BLOG: Dollars and Bills
Editorial
Fun With Learning
I got a little carried away writing about Shakespeare and accidentally ate up most of my wordspace this week. However, there were three things I learned this week that I would like to share, even if I can't fit them naturally into the wordflow this time around:
(1) Science and theatre can inform one another.
(2) You can sell product placements in a high school musical.
(3) Artists can, in fact, raise children, and here's a free PDF download that can help.
So, enough learning. On with the show!
Poor Will
There's this playwright named William Shakespeare. You might have heard of him. He's kind of a big deal. For more than four centuries, his scripts have been performed, adapted, re-invented, parodied, and used as rights of passage for "serious" actors to mark their escalation to higher realms. They've also been used to make Ethan Hawke movies. Shakespeare is the only playwright that almost anybody can name, mostly due to the fact that at some point in your education, you were forced to study one or two of his plays, sometimes with silly costumes
Old Bill gets a lot of love, especially this year, which will mark the old man's 450th birthday. William's work is worshipped in the theater world to the level of idolatry, even though four hundred years of language shift have left his work a bit impenetrable to today's ears. Culture has moved on quite a bit since the days when watching a pack of dogs tear apart a bear in the street was considered normal entertainment instead of a sign of psychopathy, which is why it is easy for us today to write big academic papers about sexism, racism and anti-semitism in his plays. Of course, these are more reflections on the time in which they were written, but there are obvious obstacles in the plays for the present day where we are striving for equity and diversity. Bill's world is pretty much a man's world after all.
The theatre world has a weird relationship with the Bard. On the one hand, we're constantly trying to find new ways to idolize him. On the other hand, the constant cycle of performing and re-performing the same small set of plays leads productions down questionable paths in search of something new to do with them. Every few years, there is another call for a moratorium on Shakespeare, but few big companies are willing to walk away from the level of name recognition the Bard has.

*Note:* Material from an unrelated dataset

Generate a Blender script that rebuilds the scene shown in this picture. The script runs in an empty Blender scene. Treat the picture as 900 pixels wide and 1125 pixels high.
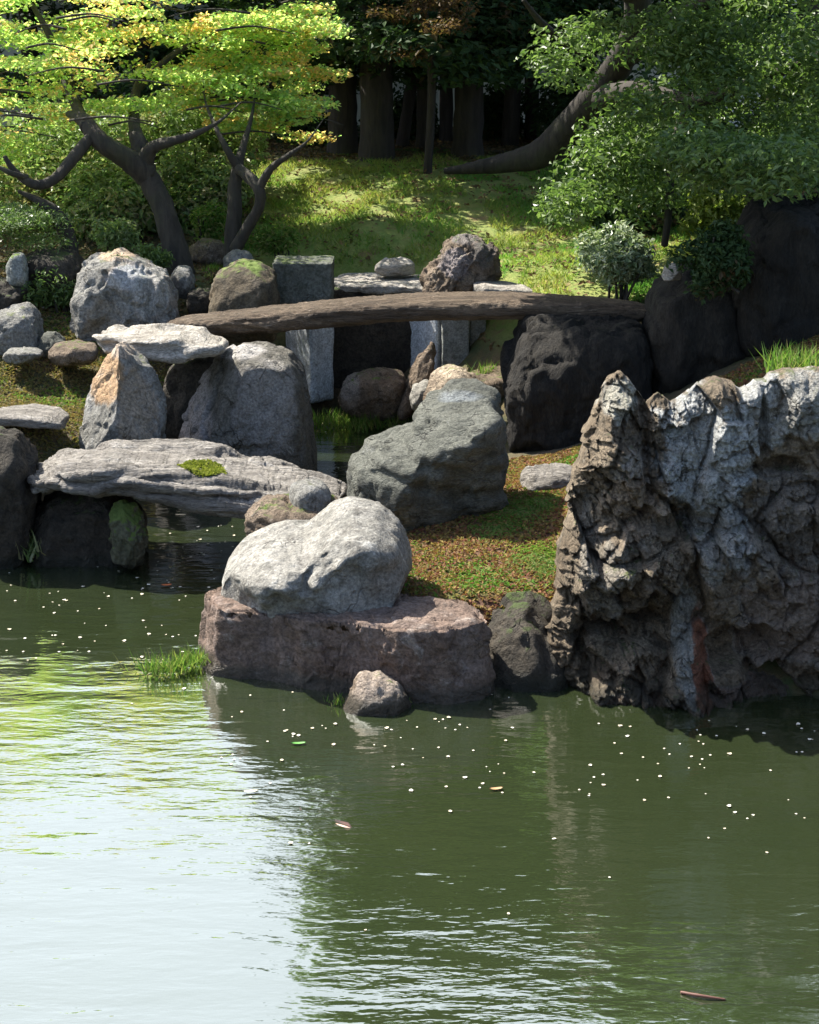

Which is why I was so surprised to see a company like Oregon Shakespeare Festival, a company with the playwright's name right in the title, announce a new season that barely features any Shakespeare. Instead, the company has made room in its schedule for things like a new musical, a premiere by playwright Lynn Nottage, and an import from Taiwan. Patrons can still see The Comedy of Errors if they really want to, but the company is choosing to grow beyond its limitations as a "Shakespeare festival".

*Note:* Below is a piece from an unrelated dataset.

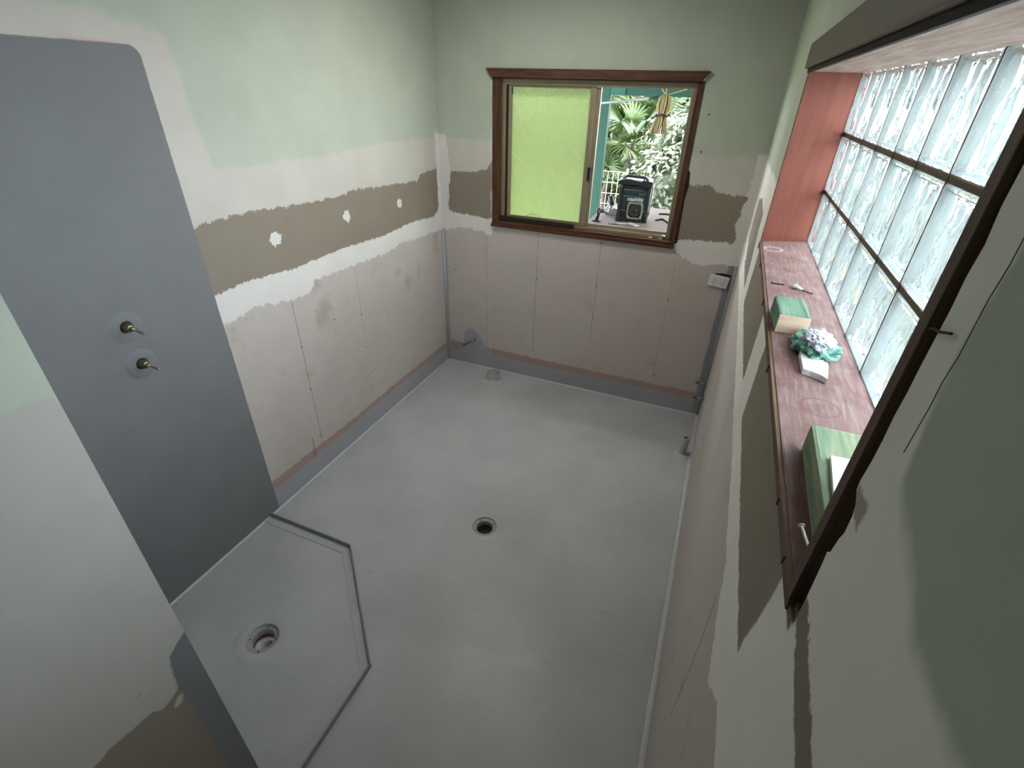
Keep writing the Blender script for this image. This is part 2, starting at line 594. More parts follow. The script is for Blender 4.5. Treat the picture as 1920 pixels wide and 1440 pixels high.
m_memb = plain('grey membrane', (.43, .435, .445), .4, var=.08, scale=14, bump=.0006, bscale=40)
m_cove = plain('highlit membrane bead', (.58, .585, .60), .38, var=.08, scale=20, bump=.0008, bscale=60)  # membrane made lighter, so the bead's highlight is in the colour
m_stop = plain('membrane on angle', (.32, .325, .335), .42, var=.1, scale=20, bump=.0006, bscale=50)
m_ceil = plain('ceiling board', (.74, .74, .72), .9, var=.02)
m_ext = plain('outside cladding', (.5, .48, .44), .9, var=.1)
m_cavshade = plain('black cavity shade', (.02, .013, .010), .9, var=.2)  # near black: the shade inside cavities and gaps is painted in
m_pvc = plain('grey painted pvc', (.42, .42, .43), .45, var=.05)
m_pvcw = plain('pale pvc', (.36, .36, .36), .45, var=.06)
m_pdark = plain('dark pipe bore', (.06, .055, .06), .5, var=.2)
m_red = plain('red pipe primer', (.26, .04, .07), .4, var=.3, scale=40)
m_brass = plain('tarnished brass', (.22, .19, .14), .38, 1.0, var=.3, scale=60)
m_chrome = plain('dull metal spindle', (.42, .38, .30), .3, 1.0, var=.2, scale=60)
m_black = plain('black plastic', (.018, .018, .02), .5, var=.2)
m_nail = plain('rusty nail', (.05, .03, .02), .6, .4, var=.3, scale=80)
m_plastic = plain('white plastic', (.80, .79, .76), .4, var=.02)

# ------------------------------------------------------------------ room shell
DR = [(1.079, -1.567), (0.490, -2.497)]
bm = NB()
plate(bm, [(0, 0), (0, YN - .01), (XN, YN - .01), (XN, -4.3), (W + .01, -4.3), (W + .01, 0)][::-1], [circle(x, y, .066) for x, y in DR], 2, 0.0, -.02)
floor = struct(obj('floor', bm, m_floor), 'grey waterproofed bathroom floor sloping to two drains', 'floor')

bm = NB()
box(bm, -.12, 0, YN - .1, .02, -.02, TOP)
wl = struct(obj('wall_left', bm, m_left), 'left wall with grey shower panel, bare board and patched plaster joints', 'wall')

bm = NB()
plate(bm, [(-.12, -.02), (W + .24, -.02), (W + .24, TOP), (-.12, TOP)], [[(.405, 1.17), (1.65, 1.17), (1.65, 2.06), (.405, 2.06)]], 1, 0.0, .11)
wk = struct(obj('wall_back', bm, m_back), 'back wall of green board and bare sheeting round the sliding window', 'wall')

bm = NB()
box(bm, -.1, XN, -4.3, YN, -.02, TOP)
wn = struct(obj('wall_nib', bm, m_nib), 'near left wall end with torn plaster edge beside the shower', 'wall')

rnd = random.Random(4)
hole = []
nz_ = 46
for i in range(nz_):
    y = -1.035 - (2.80 - 1.035) * i / nz_
    hole.append((y, 1.499 + rnd.uniform(-.0018, .0018)))
hole += [(-2.806, 1.502), (-2.803, 1.52), (-2.801, 1.56), (-2.797, 1.60), (-2.795, 1.612), (-2.801, 1.618), (-2.804, 1.64), (-2.808, 1.652), (-2.806, 1.672), (-2.801, 1.682), (-2.789, 1.69)]
for i in range(16):
    hole.append((-2.788 + rnd.uniform(-.0015, .0015) + (.004 if i > 9 else 0), 1.70 + i * .024))
hole += [(-2.78, 2.085), (-1.035, 2.085)]
bm = NB()
plate(bm, [(-4.3, 0), (0, 0), (0, TOP), (-4.3, TOP)], [hole], 0, W, W + .013)
wr = struct(obj('wall_right', bm, m_right), 'right wall with taped board joints under and beside the glass block window', 'wall')
bm = NB()
for (y0, y1, z0, z1) in [(-4.3, .11, -.5, 1.47), (-4.3, .11, 2.10, TOP), (-.962, .0, 1.47, 2.10), (-4.3, -2.776, 1.47, 2.10)]:
    box(bm, W + (.018 if y1 == -2.776 else .06), W + .24, y0, y1, z0, z1)
struct(obj('wall_right_framing', bm, m_cavshade), 'wall framing behind the right wall board, coloured black as cavity shade', 'wall')
bm = NB()
box(bm, -.12, W + .24, -4.3, .11, TOP, TOP + .05)
struct(obj('ceiling', bm, m_ceil), 'white ceiling above the frame', 'ceiling')
bm = NB()
box(bm, .9, W + .24, -4.4, -4.3, -.02, TOP)
struct(obj('wall_rear', bm, m_ceil), 'plain wall behind the camera', 'wall')
bm = NB()
box(bm, -.5, W + .55, -4.8, .45, TOP + .10, TOP + .2)
struct(obj('roof', bm, m_ext), 'roof of the house over the bathroom', 'roof')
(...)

OSF isn't alone. Across the pond, the granddaddy of all Shakespeare tribute bands, the Royal Shakespeare Company, recently installed new artistic director Erica Whyman (*gasp* A female in Shakespeareland?), who has said her focus will be on new writing. Whyman has also put together a sub-season, dubbed "The Roaring Girls", a collection of Jacobean-era plays featuring strong female characters (The Roaring Girl, Arden of Faversham, The White Devil, and The Witch of Edmonton)
This is not to say that the theatre world should abandon Shakespeare (though, seriously, there's no reason anyone should do Two Gentlemen of Verona). Instead of blindly worshiping the man and his works, these companies are choosing to place him in the context of a pantheon of theatre gods that spans the centuries, rather than implying that wordsmithing reached its pinnacle during the plague times.
Get Paid
Last week, I stepped out of the realm of News and Notes and did some honest-to-god journalism with an article about what actors in the Twin Cities can expect to get paid for their stage work. The short answer is "not much". There are many factors at play, from an oversupply of actors to an undersupply of audience, and we could easily spend six hours with an economist on the issue, but suffice it to say, we aren't getting rich.
The business world long ago learned that it could capitalize on the starry eyes of hopeful youths by offering "internships" instead of "jobs" (the only real difference being that one of those categories gets a paycheck, and the other does not). The arts world has been no slouch in this trend, either. Taken to its full extent, you get something like the Flea Theatre in New York, which is getting a multi-million dollar new facility, but runs on the backs of 150 unpaid people who pay with their labor for the opportunity to be on stage.
How are artists to do battle against a world that clearly wants their work, but clearly does not want to pay for it? A recent article at Creative Infrastructure says that we should get well-versed in the magic word "no". (By the way, that article's author, Linda Essig, also did a followup about the power of saying "yes".) However, for my money, the award for best strategy goes to a presentation for Creative Mornings from Mike Monteiro (and his lawyer), entitled "F*** You, Pay Me". As you can guess from the title, your boss probably won't like you listening to it at work.
The Saddest News About Juggling
The sad fact is that the lack of money, respect and recognition drives a lot of talented people out of performing. For your long read this week, please enjoy this article that explores the question I'm sure you all have: "Why is the world's greatest living juggler making a living pouring concrete?"